En effet, la démarche de la Haute Assemblée ne tend pas à remettre en cause la solution comptable proposée par le présent article, solution nécessaire et adéquate. La Poste n'est pas responsable de la méthode utilisée pour apurer ses pertes : l'Etat aurait dû faire son devoir d'actionnaire et les combler, tout en réformant la gestion pour que de telles pertes ne se reproduisent pas. En conséquence, le niveau des CCP n'aurait pas dû être modifié.

En revanche, votre commission souhaite obtenir des explications aux agissements constatés et qui, après plusieurs décennies, ont abouti à l'apparition d'une perte de 18,16 milliards de francs.


Elle regrette que les débats, à l'Assemblée nationale, soient restés très techniques et n'aient pas porté sur les conditions dans lesquelles ont été opérés, sans véritable contrôle et sans engagement de responsabilité, les prélèvements sur les avoirs des CCP destinés à financer le fonctionnement de la Poste.

Votre commission a souhaité attirer l'attention sur l'absence de conclusion, autre que comptable, tirée de ces dysfonctionnements de l'Etat. Remplissant ses prérogatives en matière de contrôle de l'emploi des deniers publics, elle souhaite que de telles pratiques ne se reproduisent pas.

A cet égard, elle observe que l'article 15 avait été adopté sans débat à l'Assemblée nationale en première lecture. Les propos de M. Didier Migaud  lors de l'examen de cet article en seconde lecture justifient a posteriori la position de principe adoptée par le Sénat : " Un tel approfondissement de l'examen de ce type de projet peut être l'occasion d'un meilleur contrôle parlementaire sur les finances publiques, qui n'est certes pas à regretter ".
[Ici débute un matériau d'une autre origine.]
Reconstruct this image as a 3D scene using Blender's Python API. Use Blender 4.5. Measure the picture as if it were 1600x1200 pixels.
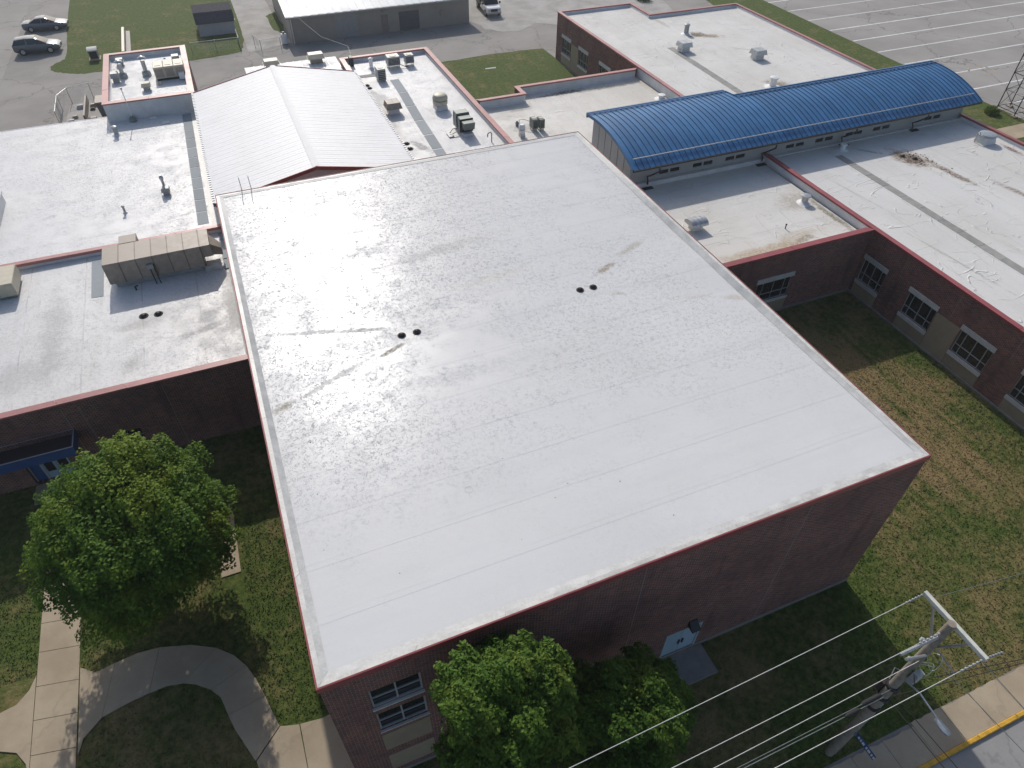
import bpy, bmesh, math, random
import numpy as np
from mathutils import Vector, Matrix
random.seed(7); rng = np.random.default_rng(11)
R = math.radians
for o in list(bpy.data.objects): bpy.data.objects.remove(o)
scene = bpy.context.scene
COL = scene.collection

# ------------------------------------------------------------------ camera
cam_d = bpy.data.cameras.new('camera'); cam = bpy.data.objects.new('camera', cam_d); COL.objects.link(cam)
cam_d.sensor_width = 36.0; cam_d.lens = 1076.22 / 1600 * 36.0
cam_d.clip_start = 0.1; cam_d.clip_end = 3000
yaw, pit, rol = R(22.8128), R(44.2756), R(0.6808)
fw = Vector((math.sin(yaw)*math.cos(pit), math.cos(yaw)*math.cos(pit), -math.sin(pit)))
rt = Vector((math.cos(yaw), -math.sin(yaw), 0)); up = rt.cross(fw)
rt2 = math.cos(rol)*rt + math.sin(rol)*up; up2 = -math.sin(rol)*rt + math.cos(rol)*up
M = Matrix((rt2, up2, -fw)).transposed().to_4x4(); M.translation = Vector((1.8393, -9.0035, 27.7743))
cam.matrix_world = M
scene.camera = cam

# ------------------------------------------------------------------ sky, sun, exposure
SUN_EL, SUN_AZ = R(36.3), R(4.2)          # azimuth measured from +Y towards +X
w = bpy.data.worlds.new('World'); scene.world = w; w.use_nodes = True
nt = w.node_tree; bg = nt.nodes['Background']
sky = nt.nodes.new('ShaderNodeTexSky'); sky.sky_type = 'NISHITA'; sky.sun_disc = False
sky.sun_elevation = SUN_EL; sky.sun_rotation = SUN_AZ
sky.air_density = 1.0; sky.dust_density = 2.0; sky.ozone_density = 1.0
nt.links.new(sky.outputs[0], bg.inputs[0]); bg.inputs[1].default_value = 0.125
sd = bpy.data.lights.new('sun', 'SUN'); sun = bpy.data.objects.new('sun', sd); COL.objects.link(sun)
sd.energy = 3.15; sd.angle = R(0.8); sd.color = (1.0, 0.95, 0.885)
sdir = Vector((math.sin(SUN_AZ)*math.cos(SUN_EL), math.cos(SUN_AZ)*math.cos(SUN_EL), math.sin(SUN_EL)))
sun.rotation_euler = sdir.to_track_quat('Z', 'Y').to_euler(); sun.location = (0, 60, 60)
vs = scene.view_settings; vs.view_transform = 'Standard'; vs.look = 'None'; vs.exposure = 0.0; vs.gamma = 1.0
vs.use_curve_mapping = False
cy = scene.cycles; cy.max_bounces = 6; cy.diffuse_bounces = 3; cy.glossy_bounces = 2; cy.transmission_bounces = 3; cy.volume_bounces = 0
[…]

Les débats parlementaires ont fait apparaître que l'Etat ne rémunère que les avoirs effectivement déposés depuis 1992, c'est-à-dire peu de temps après que la Poste eut l'obligation de déposer ses avoirs de comptes chèques postaux au Trésor. Il convient, dès lors, de donner acte à la solution comptable proposée par le présent article.

Décision de la commission : sous le bénéfice de ces observations, votre commission vous propose d'adopter cet article dans sa rédaction issue de l'Assemblée nationale.